タイ洪水、東日本大震災――劇変するビジネス環境

 景気の変動、東日本大震災やタイ大洪水などの自然災害など、経営環境は日々厳しさを増している。企業は変化に対して経営のアクセル・ブレーキの踏み替えを迅速に判断しなければならない。そうした状況において、企業が収益を最大化するためには、実行可能性の高い需給業務計画の策定、需要や環境の変化に伴う計画の迅速な見直しが求められる。

 需給業務計画の遂行には、営業、マーケティング、財務、製造、調達、物流など需要・供給計画プロセスにかかわる複数部門の連携が必要となる上、多くの企業では各部門がそれぞれ独自に製品価格や売上予測、需要、在庫・製造コストなどのデータを保有。近年は各部門が扱うデータ量も急増しており、そうした膨大なデータを一元的に管理し、限られた時間内に、一貫した需給業務計画を迅速かつ高精度に策定・調整することが困難となっているという。

需要・供給計画のバランス調整を実現

 S&OP on HANAを導入することで、そうした課題が解決できるとともに、需要・供給計画プロセスにおける可視性と俊敏性を向上できる。例えば、「この地域の成長によって全社利益はどうなる?」と考える戦略・販売策定部門、「新規顧客の受注は生産計画に入っている?」という営業部門、「この新製品はいつまでに何個作ればいい?」という製造部門――これら複数の部門にまたがる需要・供給計画プロセスのバランス調整が可能となる。

 ここでいうバランス調整はつまりは「部門間調整」だ。この業務はどうしても手間がかかり、限られた時間内に完了するのが難しい。グローバル企業では各地域に情報が散在し、どれが最新情報なのか確認するのにさえ手間がかかってしまう。S&OP on HANAには、Excelベースのプランニング機能、Webベースの分析レポート機能、Web/モバイルベースのソーシャルコラボレーション機能などが搭載されており、SAPアプリケーションはもちろん、Excelや他システムのデータを集約・一元管理できる。

戦略計画と実行計画の整合を取る
クラウドベースのSAP HANA上で提供

ソーシャル機能の重要性

原尚嗣氏

 これらの機能によって、部門間調整の潤滑油となるのが「S&OP on HANA」の価値だ。このため、ソーシャルコラボレーション機能が大きな特徴になると、ソリューション本部 アプリケーションエンジニアリング部 ビジネスエンジニアリング ダイレクターの原尚嗣氏はいう。

 「例えば、販売や製造計画の数字がなぜそうなっているのか、決定に至る文脈が分からないとなぜそういう調整になったか、ほかの部門では分からない。S&OPが現時点であまり根付いていないのは、コミュニケーションの手段が弱かったためと思われる。
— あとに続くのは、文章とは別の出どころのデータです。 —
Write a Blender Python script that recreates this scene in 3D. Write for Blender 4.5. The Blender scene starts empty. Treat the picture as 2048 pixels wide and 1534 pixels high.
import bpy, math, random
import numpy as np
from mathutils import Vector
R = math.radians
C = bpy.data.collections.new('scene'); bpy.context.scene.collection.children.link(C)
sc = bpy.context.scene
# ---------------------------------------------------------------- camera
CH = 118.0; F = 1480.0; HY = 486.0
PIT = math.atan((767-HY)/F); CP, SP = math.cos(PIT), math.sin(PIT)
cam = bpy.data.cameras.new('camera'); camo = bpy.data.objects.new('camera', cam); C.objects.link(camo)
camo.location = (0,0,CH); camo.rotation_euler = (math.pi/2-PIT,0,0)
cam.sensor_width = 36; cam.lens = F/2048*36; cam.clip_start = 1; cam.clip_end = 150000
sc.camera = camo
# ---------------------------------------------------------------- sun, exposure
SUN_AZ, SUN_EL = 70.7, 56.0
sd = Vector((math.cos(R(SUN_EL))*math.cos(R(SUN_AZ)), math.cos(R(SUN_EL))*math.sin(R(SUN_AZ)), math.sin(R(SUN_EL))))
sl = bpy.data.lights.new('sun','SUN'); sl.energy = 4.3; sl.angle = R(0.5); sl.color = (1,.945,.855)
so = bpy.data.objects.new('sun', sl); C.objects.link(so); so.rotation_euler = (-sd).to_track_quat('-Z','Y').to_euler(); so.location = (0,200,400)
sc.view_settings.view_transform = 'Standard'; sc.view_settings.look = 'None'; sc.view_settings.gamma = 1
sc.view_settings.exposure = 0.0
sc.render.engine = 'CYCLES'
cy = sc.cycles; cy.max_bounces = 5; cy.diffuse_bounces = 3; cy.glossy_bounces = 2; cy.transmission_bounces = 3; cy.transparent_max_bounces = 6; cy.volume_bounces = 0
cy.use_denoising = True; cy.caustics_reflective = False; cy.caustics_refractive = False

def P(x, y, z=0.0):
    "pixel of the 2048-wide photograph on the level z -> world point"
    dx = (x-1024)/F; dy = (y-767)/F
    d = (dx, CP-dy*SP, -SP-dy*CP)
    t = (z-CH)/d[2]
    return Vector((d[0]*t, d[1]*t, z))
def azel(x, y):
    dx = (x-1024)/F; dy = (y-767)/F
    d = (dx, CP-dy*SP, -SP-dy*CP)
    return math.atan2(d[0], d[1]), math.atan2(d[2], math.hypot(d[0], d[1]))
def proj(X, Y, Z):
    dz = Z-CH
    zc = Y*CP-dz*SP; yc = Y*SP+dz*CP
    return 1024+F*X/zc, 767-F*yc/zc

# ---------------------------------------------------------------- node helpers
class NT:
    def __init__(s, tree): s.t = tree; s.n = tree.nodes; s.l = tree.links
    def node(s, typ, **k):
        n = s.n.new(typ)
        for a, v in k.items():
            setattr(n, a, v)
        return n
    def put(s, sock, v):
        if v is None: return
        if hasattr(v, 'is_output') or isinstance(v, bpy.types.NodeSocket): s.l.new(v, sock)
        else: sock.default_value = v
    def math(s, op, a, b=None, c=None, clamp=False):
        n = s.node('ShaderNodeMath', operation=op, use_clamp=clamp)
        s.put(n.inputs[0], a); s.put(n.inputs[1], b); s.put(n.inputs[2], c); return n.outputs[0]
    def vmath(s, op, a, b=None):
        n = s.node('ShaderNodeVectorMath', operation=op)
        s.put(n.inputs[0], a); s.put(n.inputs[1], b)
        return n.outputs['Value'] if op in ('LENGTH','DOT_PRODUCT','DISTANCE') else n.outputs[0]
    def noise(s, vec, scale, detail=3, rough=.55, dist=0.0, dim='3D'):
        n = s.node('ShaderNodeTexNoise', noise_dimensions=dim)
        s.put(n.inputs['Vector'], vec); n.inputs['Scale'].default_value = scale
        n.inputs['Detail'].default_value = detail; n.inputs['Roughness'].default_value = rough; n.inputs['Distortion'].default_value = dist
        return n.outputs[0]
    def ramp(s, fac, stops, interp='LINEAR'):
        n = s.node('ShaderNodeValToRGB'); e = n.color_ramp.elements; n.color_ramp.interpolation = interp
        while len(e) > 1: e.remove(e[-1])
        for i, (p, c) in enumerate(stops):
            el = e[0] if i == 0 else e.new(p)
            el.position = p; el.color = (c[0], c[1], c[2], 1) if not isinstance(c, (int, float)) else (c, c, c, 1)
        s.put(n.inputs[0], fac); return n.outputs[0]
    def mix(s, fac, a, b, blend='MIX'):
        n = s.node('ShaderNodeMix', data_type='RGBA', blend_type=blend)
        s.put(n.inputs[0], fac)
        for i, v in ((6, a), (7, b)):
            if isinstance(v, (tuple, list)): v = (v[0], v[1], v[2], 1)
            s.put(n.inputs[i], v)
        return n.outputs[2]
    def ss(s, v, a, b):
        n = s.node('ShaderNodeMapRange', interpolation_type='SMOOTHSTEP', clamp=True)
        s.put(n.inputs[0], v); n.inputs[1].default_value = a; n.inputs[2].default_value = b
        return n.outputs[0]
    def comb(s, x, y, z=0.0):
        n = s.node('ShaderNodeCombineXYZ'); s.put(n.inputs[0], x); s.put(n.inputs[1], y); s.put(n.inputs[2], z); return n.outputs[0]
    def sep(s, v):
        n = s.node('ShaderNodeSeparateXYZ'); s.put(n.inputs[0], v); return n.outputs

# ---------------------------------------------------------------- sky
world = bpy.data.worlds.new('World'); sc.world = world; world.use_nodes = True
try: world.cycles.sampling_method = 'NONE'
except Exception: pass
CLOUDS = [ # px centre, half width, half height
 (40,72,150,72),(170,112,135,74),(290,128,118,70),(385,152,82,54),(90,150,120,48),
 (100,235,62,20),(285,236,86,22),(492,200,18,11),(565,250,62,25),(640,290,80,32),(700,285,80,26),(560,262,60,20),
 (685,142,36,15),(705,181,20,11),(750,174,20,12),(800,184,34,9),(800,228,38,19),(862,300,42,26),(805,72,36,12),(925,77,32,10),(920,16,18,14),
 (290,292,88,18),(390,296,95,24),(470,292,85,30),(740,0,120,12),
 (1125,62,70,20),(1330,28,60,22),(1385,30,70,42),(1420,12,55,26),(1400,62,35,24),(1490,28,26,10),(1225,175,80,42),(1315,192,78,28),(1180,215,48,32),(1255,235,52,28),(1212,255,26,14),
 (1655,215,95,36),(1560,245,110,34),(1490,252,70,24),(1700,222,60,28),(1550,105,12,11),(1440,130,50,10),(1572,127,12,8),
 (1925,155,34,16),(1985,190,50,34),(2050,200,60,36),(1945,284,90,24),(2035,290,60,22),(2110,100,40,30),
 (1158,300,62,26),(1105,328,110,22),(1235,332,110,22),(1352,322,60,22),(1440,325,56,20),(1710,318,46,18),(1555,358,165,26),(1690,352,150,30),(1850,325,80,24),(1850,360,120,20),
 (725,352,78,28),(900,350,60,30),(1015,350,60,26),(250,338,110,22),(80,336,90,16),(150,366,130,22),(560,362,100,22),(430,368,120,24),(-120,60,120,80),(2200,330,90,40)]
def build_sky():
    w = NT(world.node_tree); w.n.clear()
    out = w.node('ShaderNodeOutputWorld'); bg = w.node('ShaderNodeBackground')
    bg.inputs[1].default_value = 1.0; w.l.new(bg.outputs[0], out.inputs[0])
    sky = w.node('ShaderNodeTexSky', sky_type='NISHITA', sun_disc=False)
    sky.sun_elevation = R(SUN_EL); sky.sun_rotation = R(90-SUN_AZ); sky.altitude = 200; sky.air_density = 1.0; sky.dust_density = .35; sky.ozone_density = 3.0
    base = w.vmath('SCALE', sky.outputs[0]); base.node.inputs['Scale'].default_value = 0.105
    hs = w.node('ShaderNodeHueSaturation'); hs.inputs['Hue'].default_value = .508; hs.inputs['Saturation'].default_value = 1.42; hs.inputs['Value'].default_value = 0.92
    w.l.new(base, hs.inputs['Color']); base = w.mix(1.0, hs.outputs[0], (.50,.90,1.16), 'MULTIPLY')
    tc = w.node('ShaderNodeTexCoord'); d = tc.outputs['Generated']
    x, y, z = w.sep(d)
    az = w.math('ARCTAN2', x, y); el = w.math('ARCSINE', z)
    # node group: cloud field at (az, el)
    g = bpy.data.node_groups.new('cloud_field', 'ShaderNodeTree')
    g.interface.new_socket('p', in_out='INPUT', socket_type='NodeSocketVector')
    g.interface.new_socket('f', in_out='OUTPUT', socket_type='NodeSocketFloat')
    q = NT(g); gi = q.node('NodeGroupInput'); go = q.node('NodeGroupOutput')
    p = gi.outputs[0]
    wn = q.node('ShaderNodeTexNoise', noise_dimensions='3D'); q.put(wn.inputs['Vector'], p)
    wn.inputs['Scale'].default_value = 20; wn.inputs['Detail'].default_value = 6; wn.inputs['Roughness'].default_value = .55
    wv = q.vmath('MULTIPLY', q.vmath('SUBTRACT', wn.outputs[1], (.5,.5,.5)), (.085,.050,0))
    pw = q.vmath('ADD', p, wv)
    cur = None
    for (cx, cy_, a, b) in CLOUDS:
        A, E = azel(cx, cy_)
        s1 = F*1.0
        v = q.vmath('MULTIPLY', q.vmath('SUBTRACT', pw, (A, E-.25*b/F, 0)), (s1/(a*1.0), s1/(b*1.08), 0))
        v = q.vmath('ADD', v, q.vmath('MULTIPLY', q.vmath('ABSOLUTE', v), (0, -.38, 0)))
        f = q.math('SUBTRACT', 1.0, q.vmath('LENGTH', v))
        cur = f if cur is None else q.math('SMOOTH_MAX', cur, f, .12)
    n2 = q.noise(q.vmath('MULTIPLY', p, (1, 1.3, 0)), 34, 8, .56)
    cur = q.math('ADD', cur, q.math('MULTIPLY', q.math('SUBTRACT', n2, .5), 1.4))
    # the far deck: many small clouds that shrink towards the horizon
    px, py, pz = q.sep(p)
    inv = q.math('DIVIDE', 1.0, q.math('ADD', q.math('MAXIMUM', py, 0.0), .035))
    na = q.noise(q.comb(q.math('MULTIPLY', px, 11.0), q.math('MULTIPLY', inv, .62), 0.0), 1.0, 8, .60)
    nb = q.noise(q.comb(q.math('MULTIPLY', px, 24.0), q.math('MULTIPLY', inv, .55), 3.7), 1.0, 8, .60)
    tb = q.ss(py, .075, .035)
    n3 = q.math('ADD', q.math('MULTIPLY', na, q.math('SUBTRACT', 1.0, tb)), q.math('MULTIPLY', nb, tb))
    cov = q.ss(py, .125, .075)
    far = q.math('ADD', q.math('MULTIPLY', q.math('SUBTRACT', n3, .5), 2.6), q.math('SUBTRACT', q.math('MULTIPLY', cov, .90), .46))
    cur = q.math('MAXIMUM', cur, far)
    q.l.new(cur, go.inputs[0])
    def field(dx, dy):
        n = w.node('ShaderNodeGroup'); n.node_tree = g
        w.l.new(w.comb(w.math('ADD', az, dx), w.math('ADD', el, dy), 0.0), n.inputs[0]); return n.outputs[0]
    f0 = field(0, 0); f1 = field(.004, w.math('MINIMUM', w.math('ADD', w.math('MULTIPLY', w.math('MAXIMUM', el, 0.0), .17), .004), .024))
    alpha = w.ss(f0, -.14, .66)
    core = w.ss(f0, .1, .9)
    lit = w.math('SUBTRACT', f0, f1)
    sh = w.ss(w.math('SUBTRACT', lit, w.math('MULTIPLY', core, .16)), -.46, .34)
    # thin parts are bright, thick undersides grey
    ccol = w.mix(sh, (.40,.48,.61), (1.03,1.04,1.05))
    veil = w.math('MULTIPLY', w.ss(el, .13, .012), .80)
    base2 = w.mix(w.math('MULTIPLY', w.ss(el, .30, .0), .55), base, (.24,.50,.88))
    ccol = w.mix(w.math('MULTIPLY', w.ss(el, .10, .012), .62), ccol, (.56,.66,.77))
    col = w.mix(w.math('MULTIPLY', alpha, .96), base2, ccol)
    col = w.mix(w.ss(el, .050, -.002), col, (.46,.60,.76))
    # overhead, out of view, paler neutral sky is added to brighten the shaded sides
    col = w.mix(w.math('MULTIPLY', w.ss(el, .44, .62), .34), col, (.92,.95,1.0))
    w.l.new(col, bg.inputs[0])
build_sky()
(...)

サプライチェーンはまさにSAPの得意分野とするところだが、それに加えてSAP Jamをベースとしたソーシャルコラボレーション機能を備えているところが、S&OP on HANAの強みだ」。

クラウドとHANAに乗せた狙い

 同じようにクラウドとHANAに乗せたことにも明確な狙いがある。「S&OPはもともとSAP ERPに搭載されていた機能。しかし限られた範囲のERPの機能では(S&OPとしては)不十分。特にタイ大洪水や東日本大震災で環境の激変を経験した企業からS&OPの必要性を聞く機会が増えたが、これほどの激変に追随するためには新機能の追加が容易に行えなければならない。それにはクラウド型が最適。また、調整業務の中では当然、仮説計画やシミュレーションが行われる。その結果をリアルタイムに知りたいというニーズに応えるためにHANAを基盤とした」。

 分析においては、「SAP HANA Cloud Platform」をベースに、複数部門のデータをリアルタイムに集約し、高速、高精度に処理できる。いつでも必要な時に、実データに基づいた需給業務計画の策定・調整が行える。また、シナリオ分析機能を使うことで、複数のシナリオ計画やシミュレーションをリアルタイムで実行できるため、シナリオごとに比較検討し、より高収益の見込める実現可能性の高い計画を迅速に選択し、企業全体で共有、実行に移せるという。

分析レポート画面
ソーシャルコラボレーション画面
Excelベースのプランニング画面

S&OPには“まず使ってみる”という姿勢が必要

 また、S&OPは、モデリング済みの需要・供給計画プロセスのテンプレートを容易しており、クラウドで提供されるのも相まって、最短で2~3カ月という短期間で利用開始できるのもメリットだ。ユーザーインターフェイスには使い慣れたExcelやWeb UIを採用するため、エンドユーザーも取っつきやすい。

 「サプライチェーン管理やS&OPというと従来は大規模なシステムとして導入されるのが一般的だった。しかし、環境の変化が早い昨今では、長々とシステム設計をしていてはビジネスに遅れが出てしまう。S&OP on HANAのような手軽なツールを“まずは使ってみる”という姿勢が企業には求められている」。

 価格は未公表だが、従来製品と比べると低価格で“まずは使ってみる”ことのできる価格帯になるという。